Either this project is having the intended effect of making me a better audience or Akira Kurosawa is so good that he forces you to notice things you’ve never noticed before. Or maybe it’s a little bit of both. Whatever the explanation, I was immediately impressed by the widescreen compositions throughout High and Low, how Kurosawa fills the screen and what those spatial relationships tell us about the story and the characters. I’m pretty sure I wouldn’t have consciously recognized any of this a year ago.
The apparently effortless transitions from one widescreen composition to the next also made an impact and got me to thinking that film really is a three-dimensional art form: you’ve got the two dimensions of the picture plane, plus time.

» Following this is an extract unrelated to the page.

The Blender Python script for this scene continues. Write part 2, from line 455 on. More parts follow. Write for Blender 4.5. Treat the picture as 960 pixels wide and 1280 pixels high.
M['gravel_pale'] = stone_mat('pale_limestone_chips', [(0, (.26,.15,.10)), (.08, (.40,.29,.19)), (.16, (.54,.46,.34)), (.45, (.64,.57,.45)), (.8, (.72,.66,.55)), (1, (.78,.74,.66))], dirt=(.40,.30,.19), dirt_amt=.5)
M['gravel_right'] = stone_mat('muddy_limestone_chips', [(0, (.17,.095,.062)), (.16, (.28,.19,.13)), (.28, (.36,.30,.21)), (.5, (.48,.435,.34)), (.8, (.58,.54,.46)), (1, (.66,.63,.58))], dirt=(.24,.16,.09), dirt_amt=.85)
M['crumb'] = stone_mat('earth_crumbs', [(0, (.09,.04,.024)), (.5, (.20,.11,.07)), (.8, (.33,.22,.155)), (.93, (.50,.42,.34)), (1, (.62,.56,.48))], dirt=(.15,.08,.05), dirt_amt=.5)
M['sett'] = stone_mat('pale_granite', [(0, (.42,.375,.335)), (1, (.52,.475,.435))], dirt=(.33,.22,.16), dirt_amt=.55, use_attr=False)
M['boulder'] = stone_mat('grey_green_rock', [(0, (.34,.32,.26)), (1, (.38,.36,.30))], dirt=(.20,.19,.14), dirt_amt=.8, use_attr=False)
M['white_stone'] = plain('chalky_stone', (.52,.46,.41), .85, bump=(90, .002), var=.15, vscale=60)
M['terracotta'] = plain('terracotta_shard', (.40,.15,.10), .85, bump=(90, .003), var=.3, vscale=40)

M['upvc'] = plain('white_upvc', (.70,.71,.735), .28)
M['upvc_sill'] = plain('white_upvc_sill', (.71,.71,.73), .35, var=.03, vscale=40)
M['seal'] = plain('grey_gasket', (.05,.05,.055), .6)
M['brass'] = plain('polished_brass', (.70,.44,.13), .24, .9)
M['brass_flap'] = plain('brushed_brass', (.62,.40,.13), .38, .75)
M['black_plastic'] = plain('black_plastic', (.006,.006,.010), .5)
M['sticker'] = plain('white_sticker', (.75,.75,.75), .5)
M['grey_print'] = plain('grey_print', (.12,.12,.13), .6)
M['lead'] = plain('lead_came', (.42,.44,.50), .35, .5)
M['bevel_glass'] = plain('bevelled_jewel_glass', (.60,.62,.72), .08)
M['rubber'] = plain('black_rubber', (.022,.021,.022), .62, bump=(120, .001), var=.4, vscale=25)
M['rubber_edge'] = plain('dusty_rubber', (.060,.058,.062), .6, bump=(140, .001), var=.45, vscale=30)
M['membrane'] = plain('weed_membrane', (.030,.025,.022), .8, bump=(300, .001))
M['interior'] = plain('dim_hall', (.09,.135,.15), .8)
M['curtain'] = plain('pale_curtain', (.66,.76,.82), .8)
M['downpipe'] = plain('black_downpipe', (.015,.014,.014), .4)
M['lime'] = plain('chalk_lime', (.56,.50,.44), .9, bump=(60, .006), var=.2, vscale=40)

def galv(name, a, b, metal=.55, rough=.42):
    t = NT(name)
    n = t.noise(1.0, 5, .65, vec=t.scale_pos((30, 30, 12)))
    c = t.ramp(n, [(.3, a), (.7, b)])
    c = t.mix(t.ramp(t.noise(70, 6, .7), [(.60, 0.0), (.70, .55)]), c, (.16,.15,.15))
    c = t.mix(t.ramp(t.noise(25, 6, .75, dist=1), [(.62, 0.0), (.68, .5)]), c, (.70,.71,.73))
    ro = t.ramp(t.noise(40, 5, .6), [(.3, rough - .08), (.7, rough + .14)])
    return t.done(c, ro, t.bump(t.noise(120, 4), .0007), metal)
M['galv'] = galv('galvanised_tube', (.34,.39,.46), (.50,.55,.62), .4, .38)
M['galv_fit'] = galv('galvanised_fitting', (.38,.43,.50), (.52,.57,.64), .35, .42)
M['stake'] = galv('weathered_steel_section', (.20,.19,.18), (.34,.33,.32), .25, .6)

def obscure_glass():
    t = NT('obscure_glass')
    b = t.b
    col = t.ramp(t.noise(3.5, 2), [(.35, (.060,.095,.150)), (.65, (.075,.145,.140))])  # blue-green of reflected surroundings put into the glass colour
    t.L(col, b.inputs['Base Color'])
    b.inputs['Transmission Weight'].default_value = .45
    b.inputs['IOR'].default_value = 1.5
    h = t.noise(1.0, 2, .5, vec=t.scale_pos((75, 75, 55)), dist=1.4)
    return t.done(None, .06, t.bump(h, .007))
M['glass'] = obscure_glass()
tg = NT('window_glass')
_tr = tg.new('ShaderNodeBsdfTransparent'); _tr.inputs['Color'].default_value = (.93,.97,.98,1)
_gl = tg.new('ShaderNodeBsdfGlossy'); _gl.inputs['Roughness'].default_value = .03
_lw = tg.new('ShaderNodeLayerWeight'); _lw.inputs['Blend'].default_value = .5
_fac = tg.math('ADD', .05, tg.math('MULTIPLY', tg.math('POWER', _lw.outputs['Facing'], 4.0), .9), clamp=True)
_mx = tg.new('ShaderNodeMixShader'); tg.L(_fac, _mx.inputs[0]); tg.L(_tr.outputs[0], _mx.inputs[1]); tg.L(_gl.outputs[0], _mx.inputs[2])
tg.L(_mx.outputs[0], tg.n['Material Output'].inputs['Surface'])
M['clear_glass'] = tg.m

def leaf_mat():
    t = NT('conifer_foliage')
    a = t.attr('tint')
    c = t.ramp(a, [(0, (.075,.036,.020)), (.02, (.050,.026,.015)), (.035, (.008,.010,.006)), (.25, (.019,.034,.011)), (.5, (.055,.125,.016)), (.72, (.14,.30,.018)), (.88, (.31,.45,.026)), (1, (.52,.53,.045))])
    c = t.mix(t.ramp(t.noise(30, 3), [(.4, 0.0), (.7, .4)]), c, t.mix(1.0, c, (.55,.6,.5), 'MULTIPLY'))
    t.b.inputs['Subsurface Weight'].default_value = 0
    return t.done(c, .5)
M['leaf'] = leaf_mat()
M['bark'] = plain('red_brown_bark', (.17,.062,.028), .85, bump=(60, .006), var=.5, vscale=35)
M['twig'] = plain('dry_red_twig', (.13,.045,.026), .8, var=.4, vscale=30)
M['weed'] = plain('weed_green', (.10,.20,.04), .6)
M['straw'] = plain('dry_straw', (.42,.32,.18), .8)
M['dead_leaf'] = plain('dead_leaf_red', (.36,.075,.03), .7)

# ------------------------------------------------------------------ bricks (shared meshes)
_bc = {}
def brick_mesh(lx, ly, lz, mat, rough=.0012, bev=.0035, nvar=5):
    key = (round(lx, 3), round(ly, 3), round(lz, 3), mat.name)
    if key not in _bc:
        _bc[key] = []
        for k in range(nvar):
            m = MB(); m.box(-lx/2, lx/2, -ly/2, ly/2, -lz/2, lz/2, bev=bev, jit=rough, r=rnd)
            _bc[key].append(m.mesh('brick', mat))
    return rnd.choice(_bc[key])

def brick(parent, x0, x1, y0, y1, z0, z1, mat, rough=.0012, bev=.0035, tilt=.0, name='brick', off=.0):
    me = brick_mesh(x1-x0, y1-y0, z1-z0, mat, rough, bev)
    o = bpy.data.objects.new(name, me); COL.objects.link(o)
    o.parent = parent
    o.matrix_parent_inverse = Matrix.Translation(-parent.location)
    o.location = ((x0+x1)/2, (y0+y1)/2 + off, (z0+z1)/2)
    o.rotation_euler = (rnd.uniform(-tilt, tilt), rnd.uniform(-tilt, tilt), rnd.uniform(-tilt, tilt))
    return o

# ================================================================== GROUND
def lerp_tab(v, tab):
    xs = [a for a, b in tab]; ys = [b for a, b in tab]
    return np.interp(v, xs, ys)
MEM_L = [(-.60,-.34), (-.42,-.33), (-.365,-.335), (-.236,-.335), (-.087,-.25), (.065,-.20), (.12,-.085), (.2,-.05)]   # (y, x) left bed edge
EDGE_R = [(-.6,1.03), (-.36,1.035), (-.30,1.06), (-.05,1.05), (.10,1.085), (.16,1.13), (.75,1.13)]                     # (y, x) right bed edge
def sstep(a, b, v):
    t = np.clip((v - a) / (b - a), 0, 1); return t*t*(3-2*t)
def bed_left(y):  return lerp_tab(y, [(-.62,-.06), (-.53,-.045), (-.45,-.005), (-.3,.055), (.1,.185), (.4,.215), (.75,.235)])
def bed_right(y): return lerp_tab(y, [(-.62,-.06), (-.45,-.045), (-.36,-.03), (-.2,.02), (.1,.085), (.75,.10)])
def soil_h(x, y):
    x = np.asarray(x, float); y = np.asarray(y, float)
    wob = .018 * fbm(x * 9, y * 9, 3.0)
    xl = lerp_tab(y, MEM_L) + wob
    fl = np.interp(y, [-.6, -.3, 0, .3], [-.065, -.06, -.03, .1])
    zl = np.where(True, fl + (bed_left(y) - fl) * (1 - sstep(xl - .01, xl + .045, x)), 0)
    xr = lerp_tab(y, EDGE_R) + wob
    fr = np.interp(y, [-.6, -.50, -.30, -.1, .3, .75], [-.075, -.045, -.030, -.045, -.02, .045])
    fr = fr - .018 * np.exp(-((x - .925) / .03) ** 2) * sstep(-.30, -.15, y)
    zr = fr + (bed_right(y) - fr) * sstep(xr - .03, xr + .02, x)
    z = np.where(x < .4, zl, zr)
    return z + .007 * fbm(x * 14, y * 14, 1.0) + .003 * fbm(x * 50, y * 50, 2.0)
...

My first viewing of the film was on a flight from Tampa to Newark and I only got as far as the child’s recovery by the police, the ending of the “high” section. And I loved it, couldn’t wait to see the rest of it. But I agree with you that the second half, while still enjoyable, can’t compete with the first. I recently saw Full Metal Jacket, another admirable film composed of sharply distinguished acts. This type of film structure (as well as the omnibus film) never entirely satisfies as a whole because no matter how good the individual parts, the structure itself invites internal comparisons and a divisive sort of critique. In any competition, a tie is the least likely outcome, and therefore one part will almost always resonate more than another with a viewer. If I were a writer, I’d carefully consider the warning signs before entering these waters.
Matthew -
Great blog, with terrific insights. I am now convinced (after watching HIGH AND LOW in its entirety for the third time) that there is a brilliant twist: The kidnapper is in actuality a bastard son of Gondo.
From this perspective, suddenly many (but I admit, not all) details in the film make sense, and in fact gives the film much greater impact. The kidnapper's motive is driven from the rage of living a meager life, and having to look at his father's lavish house on the hill every day. In anger and revenge, he attempts to kidnap the son he should have been.
This also explains why Gondo would even consider visiting the kidnapper in prison, and his somber demeanor during the incredibly subtle ending. In the final sequence, there are more hints, including the kidnapper's mention of his mother's suffering, said in a way that suggests that Gondo would be familiar with the woman. There is also the ghostly mirroring of their faces in the separating glass.
I would guess that a subject such as a bastard son would have been a taboo movie subject in 1963 Japan, but the overall subject matter falls in line with Kurosawa's career obsession with Father/Son relationships gone wrong.
Or, of course, I may just be reading too much into all of this; any rebuttals or critiques of my theory are very welcome.